Tu parles dans tes chansons de panne d’écriture et de la pression que tu te mets. Ton prochain album ça donne quoi ? Tes projets pour 2013 ?
J’ai trouvé un moyen d’éviter la pression je prépare un album avec mon groupe Casseur Flowters avec Gringe qui est avec moi sur scène. C’est fun, ça va être des trucs rigolos entre potes, il n’y aura pas de dépression dans cet album-là (rires). Écrire à deux c’est plus marrant, on fait un travail beaucoup plus basé sur le flow. Et je commence à écrire mon album mais Le Chant des Sirènes tourne encore un peu et je suis encore en tournée cet été, donc je n’ai pas non plus de pression pour l’instant. La suite va être dure, mais je suis prêt.

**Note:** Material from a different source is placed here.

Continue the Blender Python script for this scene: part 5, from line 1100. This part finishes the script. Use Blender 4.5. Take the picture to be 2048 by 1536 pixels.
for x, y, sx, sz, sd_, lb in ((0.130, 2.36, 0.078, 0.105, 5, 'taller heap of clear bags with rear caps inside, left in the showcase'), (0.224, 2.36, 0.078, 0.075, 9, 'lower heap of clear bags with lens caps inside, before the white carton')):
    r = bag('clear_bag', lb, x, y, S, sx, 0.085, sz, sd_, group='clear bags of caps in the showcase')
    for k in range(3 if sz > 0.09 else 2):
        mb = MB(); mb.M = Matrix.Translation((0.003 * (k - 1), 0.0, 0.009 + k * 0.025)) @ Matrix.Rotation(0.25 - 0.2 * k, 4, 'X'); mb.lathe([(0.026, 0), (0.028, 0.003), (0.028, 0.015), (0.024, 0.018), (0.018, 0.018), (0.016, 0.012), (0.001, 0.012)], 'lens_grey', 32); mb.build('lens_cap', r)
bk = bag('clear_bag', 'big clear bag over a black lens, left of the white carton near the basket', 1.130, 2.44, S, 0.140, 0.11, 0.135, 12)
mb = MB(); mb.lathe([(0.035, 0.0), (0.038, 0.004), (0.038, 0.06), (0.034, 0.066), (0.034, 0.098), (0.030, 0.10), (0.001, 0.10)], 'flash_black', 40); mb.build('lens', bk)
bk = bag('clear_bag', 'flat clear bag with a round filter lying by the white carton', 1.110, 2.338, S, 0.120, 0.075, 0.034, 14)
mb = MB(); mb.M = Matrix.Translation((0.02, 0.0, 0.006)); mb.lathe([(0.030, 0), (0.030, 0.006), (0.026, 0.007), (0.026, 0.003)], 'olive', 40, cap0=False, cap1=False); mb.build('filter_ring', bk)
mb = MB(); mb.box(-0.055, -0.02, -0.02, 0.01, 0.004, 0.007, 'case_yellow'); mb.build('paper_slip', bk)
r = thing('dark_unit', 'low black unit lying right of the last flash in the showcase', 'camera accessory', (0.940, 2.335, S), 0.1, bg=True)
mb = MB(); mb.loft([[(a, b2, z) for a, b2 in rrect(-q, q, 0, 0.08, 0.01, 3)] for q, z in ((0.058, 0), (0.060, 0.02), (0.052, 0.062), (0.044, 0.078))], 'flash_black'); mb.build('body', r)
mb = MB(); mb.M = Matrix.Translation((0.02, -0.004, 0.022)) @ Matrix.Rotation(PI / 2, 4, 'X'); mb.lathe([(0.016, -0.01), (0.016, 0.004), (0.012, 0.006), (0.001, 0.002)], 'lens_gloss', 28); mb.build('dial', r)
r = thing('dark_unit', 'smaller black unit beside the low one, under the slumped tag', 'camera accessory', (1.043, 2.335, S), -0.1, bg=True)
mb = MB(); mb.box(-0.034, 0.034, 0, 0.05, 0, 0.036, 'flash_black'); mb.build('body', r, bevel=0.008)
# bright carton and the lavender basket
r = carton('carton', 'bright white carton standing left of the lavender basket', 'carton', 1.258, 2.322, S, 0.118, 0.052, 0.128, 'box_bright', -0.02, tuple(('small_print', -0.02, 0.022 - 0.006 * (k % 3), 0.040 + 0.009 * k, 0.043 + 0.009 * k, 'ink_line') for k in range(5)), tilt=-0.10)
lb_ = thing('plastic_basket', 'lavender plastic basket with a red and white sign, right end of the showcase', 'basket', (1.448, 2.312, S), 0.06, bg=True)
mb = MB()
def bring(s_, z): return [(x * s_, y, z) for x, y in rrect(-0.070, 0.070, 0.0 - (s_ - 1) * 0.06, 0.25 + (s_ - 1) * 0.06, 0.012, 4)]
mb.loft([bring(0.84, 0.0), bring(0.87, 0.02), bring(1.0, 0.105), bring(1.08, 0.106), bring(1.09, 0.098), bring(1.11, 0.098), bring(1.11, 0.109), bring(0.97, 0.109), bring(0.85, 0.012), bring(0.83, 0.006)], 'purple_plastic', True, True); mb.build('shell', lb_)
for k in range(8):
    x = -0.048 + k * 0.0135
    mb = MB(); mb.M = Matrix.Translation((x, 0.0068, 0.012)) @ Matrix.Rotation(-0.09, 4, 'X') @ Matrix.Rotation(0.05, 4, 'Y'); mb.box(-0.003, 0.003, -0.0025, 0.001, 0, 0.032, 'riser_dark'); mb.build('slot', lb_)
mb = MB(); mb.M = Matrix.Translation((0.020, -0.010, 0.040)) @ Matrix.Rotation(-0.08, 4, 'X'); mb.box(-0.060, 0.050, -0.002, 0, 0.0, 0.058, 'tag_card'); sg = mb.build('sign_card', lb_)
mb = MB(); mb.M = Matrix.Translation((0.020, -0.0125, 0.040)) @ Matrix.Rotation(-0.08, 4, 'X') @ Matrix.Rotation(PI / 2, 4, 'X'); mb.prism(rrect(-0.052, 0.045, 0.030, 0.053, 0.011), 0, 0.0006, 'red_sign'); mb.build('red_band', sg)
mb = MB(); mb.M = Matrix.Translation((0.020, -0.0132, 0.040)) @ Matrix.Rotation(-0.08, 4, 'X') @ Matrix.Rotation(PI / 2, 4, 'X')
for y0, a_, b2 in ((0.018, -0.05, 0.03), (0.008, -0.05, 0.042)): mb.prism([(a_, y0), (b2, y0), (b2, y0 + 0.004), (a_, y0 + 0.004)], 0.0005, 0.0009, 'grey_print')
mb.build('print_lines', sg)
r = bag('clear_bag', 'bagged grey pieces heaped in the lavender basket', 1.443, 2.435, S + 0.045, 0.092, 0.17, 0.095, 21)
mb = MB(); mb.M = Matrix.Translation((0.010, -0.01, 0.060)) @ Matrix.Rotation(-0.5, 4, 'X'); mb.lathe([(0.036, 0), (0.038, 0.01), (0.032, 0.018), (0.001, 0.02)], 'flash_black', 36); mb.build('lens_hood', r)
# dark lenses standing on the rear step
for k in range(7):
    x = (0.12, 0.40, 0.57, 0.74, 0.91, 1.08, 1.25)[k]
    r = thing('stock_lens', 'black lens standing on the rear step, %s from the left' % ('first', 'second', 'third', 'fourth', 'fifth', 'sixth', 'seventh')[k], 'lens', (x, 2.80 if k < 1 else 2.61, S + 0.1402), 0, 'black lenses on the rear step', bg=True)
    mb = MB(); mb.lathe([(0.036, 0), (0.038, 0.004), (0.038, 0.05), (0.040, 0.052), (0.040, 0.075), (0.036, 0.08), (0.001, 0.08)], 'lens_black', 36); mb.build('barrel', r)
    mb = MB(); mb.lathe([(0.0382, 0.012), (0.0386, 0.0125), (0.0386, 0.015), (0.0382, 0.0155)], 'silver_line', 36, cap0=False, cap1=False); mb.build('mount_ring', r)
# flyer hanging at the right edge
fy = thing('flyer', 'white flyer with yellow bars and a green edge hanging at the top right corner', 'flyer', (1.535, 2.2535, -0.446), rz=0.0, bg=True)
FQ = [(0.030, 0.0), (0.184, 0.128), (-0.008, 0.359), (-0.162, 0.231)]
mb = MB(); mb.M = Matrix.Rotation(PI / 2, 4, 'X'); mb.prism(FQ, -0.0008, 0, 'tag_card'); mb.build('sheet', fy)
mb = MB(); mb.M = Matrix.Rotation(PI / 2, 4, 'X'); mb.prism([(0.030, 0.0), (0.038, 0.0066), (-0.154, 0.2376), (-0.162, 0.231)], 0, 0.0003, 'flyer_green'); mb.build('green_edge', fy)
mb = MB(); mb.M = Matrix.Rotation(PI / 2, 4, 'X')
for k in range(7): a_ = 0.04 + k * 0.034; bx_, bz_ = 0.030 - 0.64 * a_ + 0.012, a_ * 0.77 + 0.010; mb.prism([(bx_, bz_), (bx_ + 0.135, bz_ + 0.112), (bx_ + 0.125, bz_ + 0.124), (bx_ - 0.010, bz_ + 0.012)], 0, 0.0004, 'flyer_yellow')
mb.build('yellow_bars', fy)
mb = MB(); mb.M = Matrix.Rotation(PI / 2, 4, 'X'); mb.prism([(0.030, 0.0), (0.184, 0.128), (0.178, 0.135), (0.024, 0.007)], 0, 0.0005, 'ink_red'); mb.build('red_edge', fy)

Tu disais dans une interview aux Inrocks que le futur était une chose qui t’angoissait toujours. D’autant plus que là il va y avoir beaucoup d’attentes pour ton prochain album. Là actuellement tout va bien ?
Ça va, ça va. Pour l’instant. Il faut quand même que j’angoisse à un moment sinon c’est que je m’en fous. J’ai d’autres trucs que je veux faire à côté, je ne vais pas non plus faire du rap toute ma vie. Là ça va car je suis en période de défrichage donc c’est cool. Quand je verrai que ça ne va pas je me mettrai la pression et puis on verra bien.
Donc ça va recommencer. C’est une boucle sans fin !
Je n’ai pas vraiment échoué, donc quand je ferai vraiment un bide, là je me remettrai la pression.
Je le remercie, et il demande si je viens au concert ce soir. Je lui réponds “bien sur”. Sa réponse ? “Chanmé, super ça fait plaisir !”. Je rigole pour le verlan tandis qu’il doit s’échapper pour donner encore deux interviews avant son concert.
Une belle rencontre avec un artiste souvent jugé bien trop vite, et un mec hors du commun.